平介はまともに食事をとらなくなり、直子はめったに口をきかなくなった。以前からは想像もできないほど離れてしまう2人の距離…。そんな折、平介は多恵子(本仮屋ユイカ)と偶然再会した。多恵子は新学期に入ってから藻奈美の元気がなくなってしまったことを心配し、平介がバス事故の日から一日も結婚指輪を外したことがないことを指摘した。「幸せですね。奥様。亡くなった後もこんなにご主人に愛されて」 その言葉は平介の心に引っかかった。直子は本当に幸せなのだろうか。むしろ逆ではないのか。僕さえいなければ、直子は自由に生きられるのだ。藻奈美として…。
いつしか平介は直子が家を出て行ってしまうのではないか、という不安に駆られるようになった。その矢先のこと。直子が突然姿を消した。直子はバス事故の直後に結婚指輪を隠し入れたテディベアを持って、学校の屋上にいた。嫌な予感に襲われ、慌てて直子のもとへ駆けつける平介。すると、直子が“2人だけの一生の秘密”を持つことを提案した。「あなたの妻として生きるの。心も身体も。もしも平ちゃんにその覚悟があるなら、私は…この身体をあなたに捧げる」「オレもそう思ってた」 直子の揺るがない決意を聞いた平介は、直子の提案を受け入れた。しかし、いざとなると手が動かなくなった。「やめよう」――平介は自ら制した。
夏が過ぎた。ある秋の日、平介は札幌に住む沢田美香子(朝加真由美)から連絡をもらった。彼女の甥で、亡くなったバス運転手・梶川幸広(吹越満)の息子・根岸文也(田中圭)の就職のことで、上京しているというのだ。美香子の願いで、平介は彼女と会った。美香子は本当のことを話さなければならないと言った。
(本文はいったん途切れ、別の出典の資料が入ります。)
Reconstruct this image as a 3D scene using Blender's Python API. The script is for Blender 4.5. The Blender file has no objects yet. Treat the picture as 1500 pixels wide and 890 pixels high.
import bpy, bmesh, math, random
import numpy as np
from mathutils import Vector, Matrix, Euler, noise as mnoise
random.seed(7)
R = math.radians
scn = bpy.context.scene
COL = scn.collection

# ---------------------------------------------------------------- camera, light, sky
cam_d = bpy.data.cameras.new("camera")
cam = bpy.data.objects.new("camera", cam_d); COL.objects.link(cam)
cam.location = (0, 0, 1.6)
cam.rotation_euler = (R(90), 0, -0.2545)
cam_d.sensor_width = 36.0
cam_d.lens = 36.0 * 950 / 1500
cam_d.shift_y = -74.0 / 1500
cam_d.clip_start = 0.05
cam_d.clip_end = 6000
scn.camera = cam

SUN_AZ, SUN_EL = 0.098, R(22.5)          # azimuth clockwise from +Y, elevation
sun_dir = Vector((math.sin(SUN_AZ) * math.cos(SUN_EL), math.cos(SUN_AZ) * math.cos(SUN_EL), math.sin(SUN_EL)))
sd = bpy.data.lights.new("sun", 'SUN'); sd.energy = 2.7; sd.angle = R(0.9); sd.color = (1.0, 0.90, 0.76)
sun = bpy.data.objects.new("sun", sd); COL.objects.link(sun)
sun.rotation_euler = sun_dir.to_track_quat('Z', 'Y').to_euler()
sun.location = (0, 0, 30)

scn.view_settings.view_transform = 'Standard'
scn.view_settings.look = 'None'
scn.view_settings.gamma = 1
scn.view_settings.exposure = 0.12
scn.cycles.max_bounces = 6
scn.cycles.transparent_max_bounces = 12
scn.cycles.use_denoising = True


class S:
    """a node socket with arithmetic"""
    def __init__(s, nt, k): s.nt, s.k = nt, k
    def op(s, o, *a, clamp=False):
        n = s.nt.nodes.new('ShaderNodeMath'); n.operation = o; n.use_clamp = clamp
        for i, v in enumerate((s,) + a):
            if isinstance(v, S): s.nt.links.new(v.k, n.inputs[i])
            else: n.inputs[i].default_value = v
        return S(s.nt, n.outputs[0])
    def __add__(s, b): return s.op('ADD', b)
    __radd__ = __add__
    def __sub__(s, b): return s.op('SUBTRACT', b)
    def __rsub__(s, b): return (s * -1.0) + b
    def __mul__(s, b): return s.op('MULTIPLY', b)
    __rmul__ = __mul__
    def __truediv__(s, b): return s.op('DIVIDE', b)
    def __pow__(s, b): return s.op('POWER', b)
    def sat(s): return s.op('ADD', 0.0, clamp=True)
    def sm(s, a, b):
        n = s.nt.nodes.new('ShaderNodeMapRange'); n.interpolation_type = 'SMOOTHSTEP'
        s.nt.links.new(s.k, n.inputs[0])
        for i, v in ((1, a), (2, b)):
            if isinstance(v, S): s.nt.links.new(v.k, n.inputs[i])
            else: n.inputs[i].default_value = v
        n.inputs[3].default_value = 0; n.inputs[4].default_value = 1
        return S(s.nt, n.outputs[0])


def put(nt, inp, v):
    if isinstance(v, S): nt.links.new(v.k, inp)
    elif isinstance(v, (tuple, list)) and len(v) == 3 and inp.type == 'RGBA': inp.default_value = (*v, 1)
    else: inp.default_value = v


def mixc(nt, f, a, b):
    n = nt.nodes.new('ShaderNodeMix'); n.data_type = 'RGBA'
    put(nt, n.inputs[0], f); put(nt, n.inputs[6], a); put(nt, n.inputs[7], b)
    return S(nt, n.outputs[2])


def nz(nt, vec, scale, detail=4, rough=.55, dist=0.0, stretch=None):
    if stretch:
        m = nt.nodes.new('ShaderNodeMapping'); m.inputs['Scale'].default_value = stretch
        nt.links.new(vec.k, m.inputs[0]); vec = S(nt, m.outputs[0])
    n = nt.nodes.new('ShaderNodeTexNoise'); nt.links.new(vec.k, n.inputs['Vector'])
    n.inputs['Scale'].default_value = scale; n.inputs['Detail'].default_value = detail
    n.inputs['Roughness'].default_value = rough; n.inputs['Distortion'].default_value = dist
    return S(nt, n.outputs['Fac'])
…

真実は衝撃的だった。文也は梶川の本当の息子ではなかった。札幌でホステスをしていた梶川の前妻・典子が、ほかの男との間に作った子どもだったのだ。文也が8歳のとき、そのことに気づいた梶川は「俺は父親のフリはできない」と書き残し、家を出たそうだ。典子の死後は美香子が文也を引き取って育てた。しかし、文也を大学に行かせられるほど、暮らしぶりはラクではなかった。そんなとき、大学進学の費用を援助すると申し出たのが梶川だった――。
翌日、平介は自分と同じ会社に入社することになった文也と再会した。梶川についての真実を知った文也は、自分に仕送りさえしなければバス事故も起きなかったと、自らの存在を責めていた。そんな文也に平介は、梶川が“愛する者にとっての幸せな道”を選んでやればよかったと、文也の前から去ってしまったことを後悔していたことを告げた。愛する者にとっての幸せな道――その言葉は平介自身の心にも響いていた。僕は今までどれだけ直子を苦しめ続けたのだろう。直子にとっての幸せは何なのだろう…。
帰宅した平介は直子に声を掛けた。「藻奈美…長い間、苦しめて悪かった」――平介が自分を初めて藻奈美と呼んだことに、直子は凍りつき、やがて泣き崩れた。部屋でひとりになった直子は魂が抜けたように、ただぼんやりと結婚指輪を隠し入れたテディベアを見つめていた。
その翌朝、予想もしなかった異変が起きた。目の前で起こっている現実に、平介は息を飲んだ。藻奈美の身体に藻奈美の魂が戻ってきたのだ――!